Quote each line of the material verbatim, without the pictures.

────────

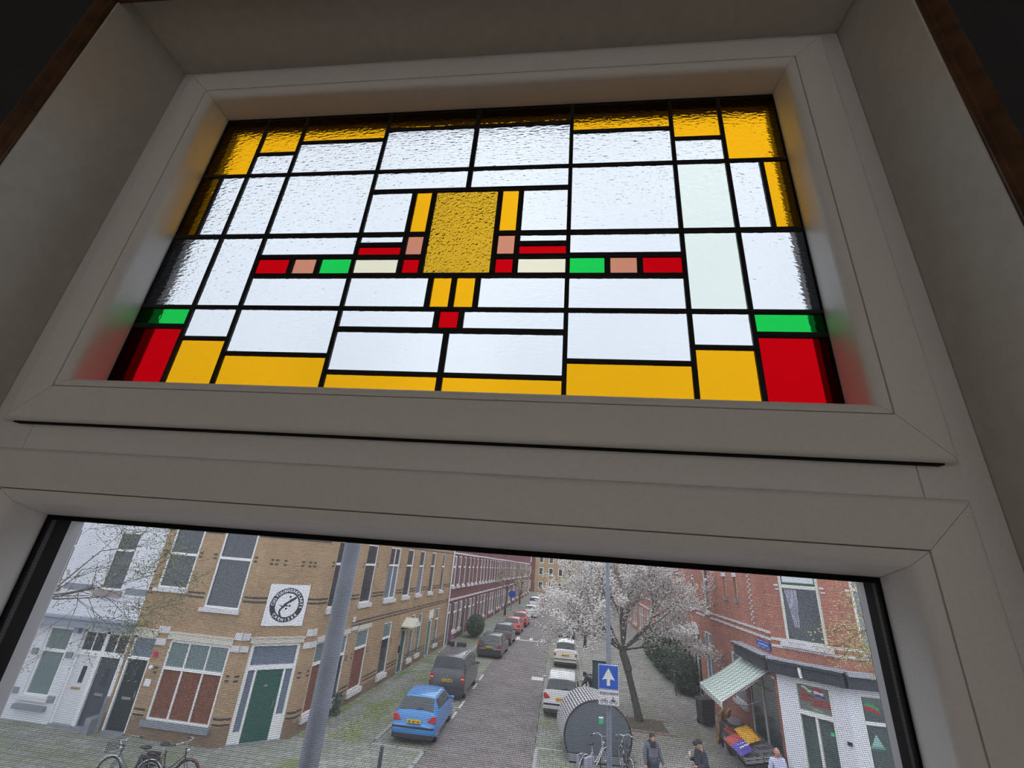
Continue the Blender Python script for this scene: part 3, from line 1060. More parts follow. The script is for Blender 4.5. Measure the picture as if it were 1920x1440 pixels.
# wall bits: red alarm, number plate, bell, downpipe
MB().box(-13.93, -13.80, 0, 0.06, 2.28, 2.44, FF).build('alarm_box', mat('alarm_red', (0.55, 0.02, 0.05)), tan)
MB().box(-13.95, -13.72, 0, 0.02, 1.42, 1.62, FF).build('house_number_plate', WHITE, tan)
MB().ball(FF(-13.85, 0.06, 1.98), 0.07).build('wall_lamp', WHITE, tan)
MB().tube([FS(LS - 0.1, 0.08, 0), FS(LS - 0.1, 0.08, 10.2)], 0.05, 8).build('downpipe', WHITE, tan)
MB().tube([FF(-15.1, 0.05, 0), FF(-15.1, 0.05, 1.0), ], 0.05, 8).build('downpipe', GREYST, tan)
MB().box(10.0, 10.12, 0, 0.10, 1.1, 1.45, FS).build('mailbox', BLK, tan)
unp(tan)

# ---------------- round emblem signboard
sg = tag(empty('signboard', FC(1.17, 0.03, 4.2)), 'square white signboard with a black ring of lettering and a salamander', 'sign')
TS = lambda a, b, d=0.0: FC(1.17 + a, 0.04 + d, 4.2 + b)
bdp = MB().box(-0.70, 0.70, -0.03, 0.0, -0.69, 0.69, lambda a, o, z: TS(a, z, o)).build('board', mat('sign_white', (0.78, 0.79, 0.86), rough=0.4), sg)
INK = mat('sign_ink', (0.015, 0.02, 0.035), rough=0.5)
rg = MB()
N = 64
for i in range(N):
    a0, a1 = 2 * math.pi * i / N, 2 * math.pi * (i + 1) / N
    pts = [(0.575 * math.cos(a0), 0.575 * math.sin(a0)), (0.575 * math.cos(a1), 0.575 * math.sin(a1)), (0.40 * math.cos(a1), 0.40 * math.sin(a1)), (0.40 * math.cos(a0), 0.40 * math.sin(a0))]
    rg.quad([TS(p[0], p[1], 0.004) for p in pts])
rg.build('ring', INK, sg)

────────

§ SOLUTION
Continue the Blender Python script for this scene: part 3, from line 1060. More parts follow. The script is for Blender 4.5. Measure the picture as if it were 1920x1440 pixels.
# wall bits: red alarm, number plate, bell, downpipe
MB().box(-13.93, -13.80, 0, 0.06, 2.28, 2.44, FF).build('alarm_box', mat('alarm_red', (0.55, 0.02, 0.05)), tan)
MB().box(-13.95, -13.72, 0, 0.02, 1.42, 1.62, FF).build('house_number_plate', WHITE, tan)
MB().ball(FF(-13.85, 0.06, 1.98), 0.07).build('wall_lamp', WHITE, tan)
MB().tube([FS(LS - 0.1, 0.08, 0), FS(LS - 0.1, 0.08, 10.2)], 0.05, 8).build('downpipe', WHITE, tan)
MB().tube([FF(-15.1, 0.05, 0), FF(-15.1, 0.05, 1.0), ], 0.05, 8).build('downpipe', GREYST, tan)
MB().box(10.0, 10.12, 0, 0.10, 1.1, 1.45, FS).build('mailbox', BLK, tan)
unp(tan)

# ---------------- round emblem signboard
sg = tag(empty('signboard', FC(1.17, 0.03, 4.2)), 'square white signboard with a black ring of lettering and a salamander', 'sign')
TS = lambda a, b, d=0.0: FC(1.17 + a, 0.04 + d, 4.2 + b)
bdp = MB().box(-0.70, 0.70, -0.03, 0.0, -0.69, 0.69, lambda a, o, z: TS(a, z, o)).build('board', mat('sign_white', (0.78, 0.79, 0.86), rough=0.4), sg)
INK = mat('sign_ink', (0.015, 0.02, 0.035), rough=0.5)
rg = MB()
N = 64
for i in range(N):
    a0, a1 = 2 * math.pi * i / N, 2 * math.pi * (i + 1) / N
    pts = [(0.575 * math.cos(a0), 0.575 * math.sin(a0)), (0.575 * math.cos(a1), 0.575 * math.sin(a1)), (0.40 * math.cos(a1), 0.40 * math.sin(a1)), (0.40 * math.cos(a0), 0.40 * math.sin(a0))]
    rg.quad([TS(p[0], p[1], 0.004) for p in pts])
rg.build('ring', INK, sg)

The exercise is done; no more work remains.